A few days later Whippet reported back.

“He was dismissive of the idea,” she said. “I tried to tell him I know people who are union and make fourteen bucks an hour plus tips, but no. He compared it to cab driving.”

“Negatively, I assume?”

“Yep.”

He and I had discussed the possibility of him bartending years ago when we were still together, and his main objection was the smoky environment. Now that it’s illegal to smoke in public places in Washington State, this is no longer an issue.

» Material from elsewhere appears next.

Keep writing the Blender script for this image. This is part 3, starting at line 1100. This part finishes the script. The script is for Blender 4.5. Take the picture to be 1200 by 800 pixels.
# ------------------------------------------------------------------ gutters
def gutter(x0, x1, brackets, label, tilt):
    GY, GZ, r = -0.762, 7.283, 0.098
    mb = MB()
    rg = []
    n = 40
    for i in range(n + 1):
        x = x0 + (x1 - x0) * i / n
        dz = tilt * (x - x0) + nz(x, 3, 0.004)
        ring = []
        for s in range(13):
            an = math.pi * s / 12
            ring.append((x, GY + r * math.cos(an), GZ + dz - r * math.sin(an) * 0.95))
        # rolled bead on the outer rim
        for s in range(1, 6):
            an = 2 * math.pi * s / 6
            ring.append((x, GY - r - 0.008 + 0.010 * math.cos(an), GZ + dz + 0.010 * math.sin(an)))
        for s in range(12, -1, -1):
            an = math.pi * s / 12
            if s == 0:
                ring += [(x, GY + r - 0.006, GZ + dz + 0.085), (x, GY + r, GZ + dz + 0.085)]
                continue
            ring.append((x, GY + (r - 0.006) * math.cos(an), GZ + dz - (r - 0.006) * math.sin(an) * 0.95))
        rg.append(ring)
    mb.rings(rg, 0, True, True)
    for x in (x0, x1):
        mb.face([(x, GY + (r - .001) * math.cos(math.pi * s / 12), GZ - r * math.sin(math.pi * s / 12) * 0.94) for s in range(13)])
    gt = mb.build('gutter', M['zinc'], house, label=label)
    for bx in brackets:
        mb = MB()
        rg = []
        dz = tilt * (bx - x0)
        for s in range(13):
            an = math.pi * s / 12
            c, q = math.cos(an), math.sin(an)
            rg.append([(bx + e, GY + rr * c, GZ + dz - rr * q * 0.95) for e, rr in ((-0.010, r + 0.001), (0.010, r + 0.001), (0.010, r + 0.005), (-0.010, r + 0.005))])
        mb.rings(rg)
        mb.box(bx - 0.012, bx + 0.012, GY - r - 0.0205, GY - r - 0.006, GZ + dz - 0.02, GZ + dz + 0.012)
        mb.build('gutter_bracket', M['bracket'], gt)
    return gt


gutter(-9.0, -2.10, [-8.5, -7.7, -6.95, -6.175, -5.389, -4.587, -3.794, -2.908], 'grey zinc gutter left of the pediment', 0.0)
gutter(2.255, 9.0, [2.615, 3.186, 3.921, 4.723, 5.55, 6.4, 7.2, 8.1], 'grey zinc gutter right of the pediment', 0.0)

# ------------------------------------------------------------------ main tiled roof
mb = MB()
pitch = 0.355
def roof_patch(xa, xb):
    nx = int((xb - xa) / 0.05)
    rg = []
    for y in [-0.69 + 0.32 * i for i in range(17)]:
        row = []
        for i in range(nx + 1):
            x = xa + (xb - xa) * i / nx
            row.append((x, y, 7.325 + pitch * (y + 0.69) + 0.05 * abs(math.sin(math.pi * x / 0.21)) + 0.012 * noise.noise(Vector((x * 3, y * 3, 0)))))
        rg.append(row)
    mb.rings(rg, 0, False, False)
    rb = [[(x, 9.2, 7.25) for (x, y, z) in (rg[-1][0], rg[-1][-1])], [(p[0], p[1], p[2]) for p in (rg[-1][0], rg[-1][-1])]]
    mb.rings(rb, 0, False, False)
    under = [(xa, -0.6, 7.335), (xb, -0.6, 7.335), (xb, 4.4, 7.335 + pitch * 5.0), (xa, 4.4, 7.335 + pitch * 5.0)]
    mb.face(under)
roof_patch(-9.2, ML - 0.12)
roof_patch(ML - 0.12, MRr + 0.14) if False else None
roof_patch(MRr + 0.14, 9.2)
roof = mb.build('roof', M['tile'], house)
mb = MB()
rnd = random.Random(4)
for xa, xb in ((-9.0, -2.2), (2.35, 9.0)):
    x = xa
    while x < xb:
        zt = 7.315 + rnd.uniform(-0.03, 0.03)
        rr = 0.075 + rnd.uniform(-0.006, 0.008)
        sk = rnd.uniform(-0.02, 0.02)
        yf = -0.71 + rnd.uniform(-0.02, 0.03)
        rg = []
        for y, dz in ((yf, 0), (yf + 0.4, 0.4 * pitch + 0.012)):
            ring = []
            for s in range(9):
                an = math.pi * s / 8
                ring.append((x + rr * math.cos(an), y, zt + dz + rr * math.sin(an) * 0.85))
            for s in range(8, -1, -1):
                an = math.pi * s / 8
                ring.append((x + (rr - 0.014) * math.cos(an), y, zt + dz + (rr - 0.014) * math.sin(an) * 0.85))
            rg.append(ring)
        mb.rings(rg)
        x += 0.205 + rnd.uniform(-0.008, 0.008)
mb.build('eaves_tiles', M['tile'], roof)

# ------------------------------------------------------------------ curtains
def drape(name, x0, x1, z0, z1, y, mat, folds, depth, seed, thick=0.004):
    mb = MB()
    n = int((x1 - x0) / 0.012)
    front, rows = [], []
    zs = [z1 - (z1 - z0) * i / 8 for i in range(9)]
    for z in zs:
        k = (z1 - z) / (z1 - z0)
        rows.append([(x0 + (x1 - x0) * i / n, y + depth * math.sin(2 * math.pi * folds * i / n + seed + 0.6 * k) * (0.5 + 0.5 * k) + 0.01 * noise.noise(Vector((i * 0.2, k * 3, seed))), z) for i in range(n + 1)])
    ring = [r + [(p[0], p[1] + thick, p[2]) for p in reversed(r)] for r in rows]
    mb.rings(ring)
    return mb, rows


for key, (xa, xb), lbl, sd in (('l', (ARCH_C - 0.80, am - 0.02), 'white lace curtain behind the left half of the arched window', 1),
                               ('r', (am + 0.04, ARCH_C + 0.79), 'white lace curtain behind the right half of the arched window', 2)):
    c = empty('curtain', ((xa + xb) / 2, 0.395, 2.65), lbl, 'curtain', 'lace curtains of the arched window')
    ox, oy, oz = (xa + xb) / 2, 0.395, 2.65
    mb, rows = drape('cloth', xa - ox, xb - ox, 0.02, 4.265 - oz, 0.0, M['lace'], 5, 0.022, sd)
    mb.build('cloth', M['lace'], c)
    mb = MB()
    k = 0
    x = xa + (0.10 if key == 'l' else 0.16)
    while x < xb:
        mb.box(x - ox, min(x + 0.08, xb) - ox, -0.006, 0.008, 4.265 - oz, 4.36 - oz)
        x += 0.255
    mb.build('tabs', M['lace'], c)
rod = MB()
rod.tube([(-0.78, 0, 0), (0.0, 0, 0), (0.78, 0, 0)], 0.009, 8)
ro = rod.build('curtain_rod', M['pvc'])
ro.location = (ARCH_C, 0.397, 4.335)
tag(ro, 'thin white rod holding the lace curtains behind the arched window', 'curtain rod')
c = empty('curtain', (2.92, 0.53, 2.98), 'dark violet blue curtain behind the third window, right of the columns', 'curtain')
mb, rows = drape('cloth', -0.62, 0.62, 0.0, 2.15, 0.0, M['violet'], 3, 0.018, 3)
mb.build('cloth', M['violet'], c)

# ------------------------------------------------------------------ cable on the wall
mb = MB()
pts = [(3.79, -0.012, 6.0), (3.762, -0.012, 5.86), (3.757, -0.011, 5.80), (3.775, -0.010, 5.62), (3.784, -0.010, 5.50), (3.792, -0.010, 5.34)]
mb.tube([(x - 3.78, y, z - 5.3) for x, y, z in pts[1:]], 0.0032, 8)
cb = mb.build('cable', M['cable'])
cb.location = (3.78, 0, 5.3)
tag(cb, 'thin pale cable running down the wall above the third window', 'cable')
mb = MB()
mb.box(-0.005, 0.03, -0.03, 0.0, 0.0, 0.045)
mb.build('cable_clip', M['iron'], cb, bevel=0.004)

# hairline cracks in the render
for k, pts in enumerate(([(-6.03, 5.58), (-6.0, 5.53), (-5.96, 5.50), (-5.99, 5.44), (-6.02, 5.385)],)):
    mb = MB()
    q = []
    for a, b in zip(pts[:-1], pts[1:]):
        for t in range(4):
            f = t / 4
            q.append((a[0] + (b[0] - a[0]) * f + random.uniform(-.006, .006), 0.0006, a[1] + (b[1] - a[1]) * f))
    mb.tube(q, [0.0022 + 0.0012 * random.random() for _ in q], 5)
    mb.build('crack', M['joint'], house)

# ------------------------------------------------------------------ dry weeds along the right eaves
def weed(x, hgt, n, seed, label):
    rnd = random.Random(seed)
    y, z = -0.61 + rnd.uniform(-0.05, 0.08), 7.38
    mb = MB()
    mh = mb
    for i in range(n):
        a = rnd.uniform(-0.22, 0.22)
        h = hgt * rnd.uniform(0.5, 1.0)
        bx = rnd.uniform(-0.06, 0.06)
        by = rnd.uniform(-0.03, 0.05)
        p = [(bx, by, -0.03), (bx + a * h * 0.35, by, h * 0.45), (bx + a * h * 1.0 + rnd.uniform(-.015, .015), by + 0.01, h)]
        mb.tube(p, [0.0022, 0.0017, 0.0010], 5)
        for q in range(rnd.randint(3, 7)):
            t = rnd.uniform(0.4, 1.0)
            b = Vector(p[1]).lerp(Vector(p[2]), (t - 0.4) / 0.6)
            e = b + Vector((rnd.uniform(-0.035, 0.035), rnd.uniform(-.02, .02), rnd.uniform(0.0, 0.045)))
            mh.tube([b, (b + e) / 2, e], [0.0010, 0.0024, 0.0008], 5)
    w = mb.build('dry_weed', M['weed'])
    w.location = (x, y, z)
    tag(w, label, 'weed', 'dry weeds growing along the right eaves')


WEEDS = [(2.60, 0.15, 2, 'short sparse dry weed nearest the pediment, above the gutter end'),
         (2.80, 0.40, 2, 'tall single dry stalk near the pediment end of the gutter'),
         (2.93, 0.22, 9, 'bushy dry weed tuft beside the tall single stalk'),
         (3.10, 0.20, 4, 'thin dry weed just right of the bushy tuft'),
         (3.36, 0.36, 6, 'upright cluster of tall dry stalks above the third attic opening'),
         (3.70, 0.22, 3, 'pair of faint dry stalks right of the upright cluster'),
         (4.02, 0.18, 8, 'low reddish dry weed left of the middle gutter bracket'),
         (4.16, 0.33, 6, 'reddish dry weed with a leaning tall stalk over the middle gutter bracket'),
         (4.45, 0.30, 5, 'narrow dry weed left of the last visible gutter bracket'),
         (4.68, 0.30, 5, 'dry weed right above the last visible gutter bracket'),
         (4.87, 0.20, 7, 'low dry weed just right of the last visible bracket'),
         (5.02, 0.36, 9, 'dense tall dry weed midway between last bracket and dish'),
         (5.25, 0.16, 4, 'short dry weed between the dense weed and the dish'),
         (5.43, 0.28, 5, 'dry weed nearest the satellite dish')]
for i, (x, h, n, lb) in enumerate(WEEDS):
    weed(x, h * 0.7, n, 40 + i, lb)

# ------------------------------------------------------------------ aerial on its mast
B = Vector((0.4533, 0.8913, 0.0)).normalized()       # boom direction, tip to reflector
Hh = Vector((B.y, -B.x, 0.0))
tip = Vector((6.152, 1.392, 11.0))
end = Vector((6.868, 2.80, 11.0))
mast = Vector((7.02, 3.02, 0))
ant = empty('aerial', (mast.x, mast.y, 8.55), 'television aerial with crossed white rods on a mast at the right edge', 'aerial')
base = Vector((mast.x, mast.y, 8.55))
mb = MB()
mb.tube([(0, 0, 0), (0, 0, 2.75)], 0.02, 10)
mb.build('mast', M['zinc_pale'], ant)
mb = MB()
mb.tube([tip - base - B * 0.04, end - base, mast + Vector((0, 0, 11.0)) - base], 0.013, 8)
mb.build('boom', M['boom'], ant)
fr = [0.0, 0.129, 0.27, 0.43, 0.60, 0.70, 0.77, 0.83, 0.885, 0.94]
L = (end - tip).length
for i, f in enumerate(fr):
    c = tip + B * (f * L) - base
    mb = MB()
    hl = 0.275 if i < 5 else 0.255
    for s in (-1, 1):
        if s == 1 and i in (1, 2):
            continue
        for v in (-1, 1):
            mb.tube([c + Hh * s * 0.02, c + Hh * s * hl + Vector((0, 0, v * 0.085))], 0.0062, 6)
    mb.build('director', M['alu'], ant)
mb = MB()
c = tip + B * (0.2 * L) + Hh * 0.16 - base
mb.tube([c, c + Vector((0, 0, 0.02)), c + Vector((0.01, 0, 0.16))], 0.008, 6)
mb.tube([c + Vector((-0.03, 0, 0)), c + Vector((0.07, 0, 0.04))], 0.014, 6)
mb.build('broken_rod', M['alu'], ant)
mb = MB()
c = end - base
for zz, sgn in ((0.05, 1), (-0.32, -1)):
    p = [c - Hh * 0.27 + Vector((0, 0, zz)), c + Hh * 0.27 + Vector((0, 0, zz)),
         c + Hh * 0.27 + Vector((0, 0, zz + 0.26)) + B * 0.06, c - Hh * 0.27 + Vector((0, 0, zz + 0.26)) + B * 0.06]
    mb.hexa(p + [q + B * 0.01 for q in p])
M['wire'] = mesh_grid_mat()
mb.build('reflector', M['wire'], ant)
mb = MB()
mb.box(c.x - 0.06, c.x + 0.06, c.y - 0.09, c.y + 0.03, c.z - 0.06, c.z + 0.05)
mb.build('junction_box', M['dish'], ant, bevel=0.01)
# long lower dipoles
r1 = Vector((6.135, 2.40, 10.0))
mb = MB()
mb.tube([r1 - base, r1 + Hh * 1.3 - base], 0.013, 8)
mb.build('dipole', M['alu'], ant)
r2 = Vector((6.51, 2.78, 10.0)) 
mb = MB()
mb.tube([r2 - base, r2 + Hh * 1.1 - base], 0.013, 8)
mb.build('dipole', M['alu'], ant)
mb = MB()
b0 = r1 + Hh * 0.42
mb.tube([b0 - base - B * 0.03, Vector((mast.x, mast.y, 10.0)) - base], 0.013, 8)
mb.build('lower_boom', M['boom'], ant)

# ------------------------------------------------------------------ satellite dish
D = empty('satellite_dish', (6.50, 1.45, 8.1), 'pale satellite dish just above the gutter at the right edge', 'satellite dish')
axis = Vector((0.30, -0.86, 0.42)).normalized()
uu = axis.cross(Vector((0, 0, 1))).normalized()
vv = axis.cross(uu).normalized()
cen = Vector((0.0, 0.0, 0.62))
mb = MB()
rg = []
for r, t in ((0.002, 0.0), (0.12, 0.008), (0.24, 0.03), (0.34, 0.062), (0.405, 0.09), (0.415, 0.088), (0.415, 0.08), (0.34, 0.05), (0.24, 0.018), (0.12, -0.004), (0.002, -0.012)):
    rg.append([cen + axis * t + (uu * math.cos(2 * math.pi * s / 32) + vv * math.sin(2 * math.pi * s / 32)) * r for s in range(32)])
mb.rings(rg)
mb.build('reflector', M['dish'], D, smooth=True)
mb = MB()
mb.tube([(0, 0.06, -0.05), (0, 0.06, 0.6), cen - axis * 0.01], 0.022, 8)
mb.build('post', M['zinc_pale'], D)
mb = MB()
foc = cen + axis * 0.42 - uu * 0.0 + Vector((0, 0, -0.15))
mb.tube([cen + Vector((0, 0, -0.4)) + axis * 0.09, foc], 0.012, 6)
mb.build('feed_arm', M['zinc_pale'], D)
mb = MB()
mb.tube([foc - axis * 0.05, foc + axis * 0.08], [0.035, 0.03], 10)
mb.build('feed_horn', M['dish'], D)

On one hand, I’m glad to see that the seed has taken a little bit of a root. It could be a viable way for him to support his new family, especially if his babymama is working the dayshift. On the other hand, he stole from every job he had, before and during the time I knew him, so I don’t know if he could keep his hand out of the till. There was no till to steal from while he was driving cab, but I found out later he was cheating on his taxes. Plus the being surrounded by booze all day may be an issue. This could go well…or sideways. He has to know by now he can’t do the nine-to-five. (And in this post you can see the kind of lameass, bullshit excuses I used to make for him.)

I feel sorry for everyone around him. I think his dad’s still supporting him somewhat, and I this summer his babymama said something about tapping out her 401K. That’s some expensive sperm. The good news is that I’ve discovered I enjoy long-distance meddling, especially when there’s no real risk (as big daddy will bail him out).

Franny said she missed me and I could hear a real urgency there. I can tell when she’s just being diplomo-girl and when she means it. She said she keeps aking her dad how many days until she comes back to my house. I thought I was the only one who got that question. I never thought the tables would turn like this. When I walked away from him, I thought there was a real possibility I would lose her as well. I think things are a little rough going there right now. The last time she was over she said that her dad is “sooo poor” which is probably causing a lot of stress. Poor kiddo. I get her in about a week, and she assured me she’s on the countdown.

7 thoughts on “See I pulled me a balla man / And I don’t gotta work at the mall again

  1. How long does SeaFed have Franny per visit? Poor kiddo…I feel sad for her. That potato salad thing was wacked yo…my husband liked it of course! HAHA

  2. “I feel sorry for everyone around him.” – LOL

    You know what? I don’t even know him and I do too!